In Italia nel 1907 la prima donna dotata di una patente di guida. E in Arabia Saudita? Nel 2018, ma c’è chi ne paga le conseguenze ancora oggi
Sorriso dolce, occhi profondi e consapevoli. Dalle foto, Loujain al-Hathloul pare una donna come tante. Ed effettivamente lo è, una donna come tante donne in Arabia Saudita che giorno dopo giorno hanno vissuto la privazione di un’abitudine banale, quella di guidare una macchina.
Loujain, però, è stata una delle poche a dire di no. A prezzo non indifferente.
La storia
È il 30 Novembre del 2014 quando un’auto tenta di attraversare il confine degli Emirati Arabi verso l’Arabia Saudita. Al volante Loujain al-Hathloul, accanto una compagna. Sono entrambe attiviste con l’intento di bloccare il divieto di guida femminile nell’unico Paese che lo considera ancora un reato. Il viaggio comporterà due mesi di carcere per entrambe.
Nel Novembre successivo Loujain si candida alle elezioni, è il primo anno in cui l’elettorato è concesso anche alle donne. Nonostante ciò, il nome dell’attivista non viene mai aggiunto alle liste.
Nel 2018, nuovo arresto: Loujain è condannata per cospirazione contro il regno, essendosi candidata per un impiego presso le Nazioni Unite. In carcere è vittima di frustate, violenze sessuali, addirittura torture. La detenzione dura 1000 giorni, sino al 10 Febbraio 2021; nel frattempo il principe Mohammed bin Salman ha emesso un decreto che consente alle donne di guidare.
Una storia a lieto fine? Sì e no. Alcune compagne di Loujain attendono ancora di essere liberate, e la stessa attivista dovrà aspettare sino al 2026 prima di poter uscire nuovamente dall’Arabia Saudita.
Oltre Loujain: le donne del Paese tra i meno femministi al mondo
Su 153 Paesi, l’Arabia Saudita è 146esima per parità di genere: lo spiegano i dati del World Economic Forum relativi al 2020.

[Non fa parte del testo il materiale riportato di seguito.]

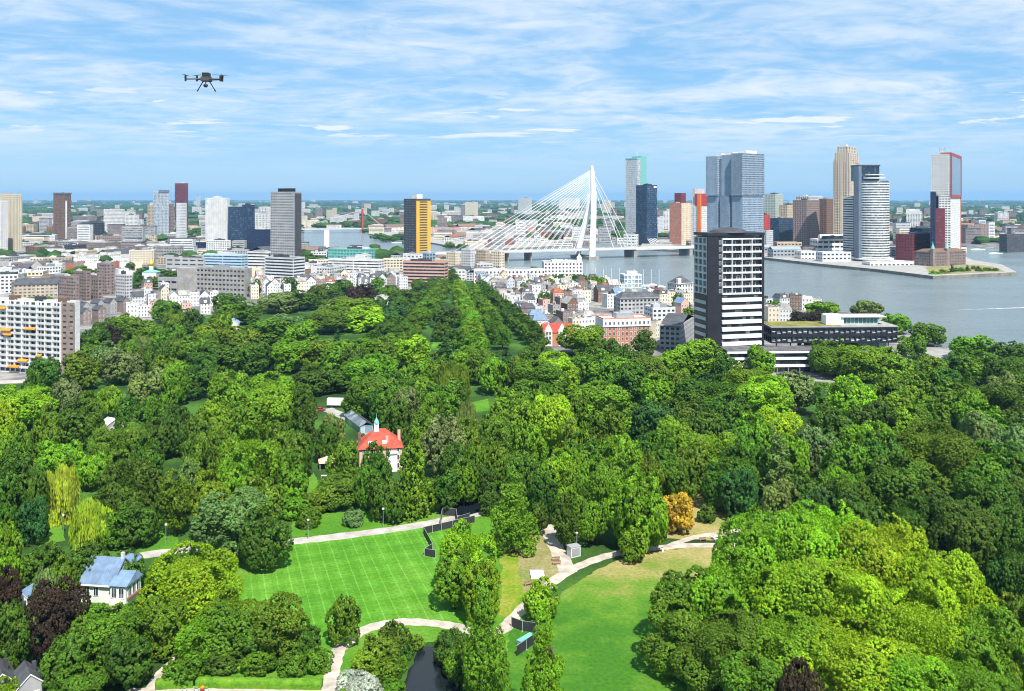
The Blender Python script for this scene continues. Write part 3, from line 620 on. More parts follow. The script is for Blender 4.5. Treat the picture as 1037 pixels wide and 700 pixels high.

In cosa consiste la differenza tra la vita di una donna occidentale e quella di una donna saudita? Innanzitutto, la figura femminile come essere indipendente è priva di significato: qualsiasi donna saudita sviluppa la propria esistenza grazie a una presenza maschile, che sia un fratello, il padre o lo sposo. È quindi il tutore, chiamato mahram, a intervenire su qualsiasi libertà, che si tratti di decidere con chi sposarsi o spostarsi con un mezzo pubblico. In caso di necessità di dover rilasciare una dichiarazione in questura non è la donna a parlare, bensì il mahram.
Sposarsi all’età che si preferisce e con chi si vuole, avere accesso a qualsiasi facoltà universitaria, aprire un conto in banca. È difficile pensare di dover lottare per pratiche tanto banali in Europa, eppure l’Arabia Saudita ci dimostra come nessuna vittoria debba essere mai ritenuta scontata.
Comprendere è il primo passo per cambiare. Quando qualcuno mette in dubbio la parità dei ruoli all’interno di una coppia, si pensi alle mogli saudite che accedono alle proprie case da un ingresso separato da quello del marito. Quando si subisce una molestia verbale per strada, si pensi alle donne che hanno rinunciato a ritornare al proprio Paese natale dopo essere fuggite a causa di una violenza sessuale, poiché rischierebbero l’esecuzione.
Permettere che il femminismo passi come una causa antiquata, oramai inutile per l’Occidente e irrealizzabile per l’Oriente, significa incoraggiare governi come quello che ha quasi ucciso Loujain, e che continua a farlo ogni giorno con milioni di donne.
Assistiamo in queste ore ad una polemica (…) sulla presenza di donne nel governo. Ciò che conta non è ciò che gli assessori hanno in mezzo alle gambe, ma ciò che hanno in mezzo alle orecchie.
Arabia Saudita? No, un deputato italiano. Perché forse la sola Loujain non è abbastanza per una lotta più grande di quanto non appaia.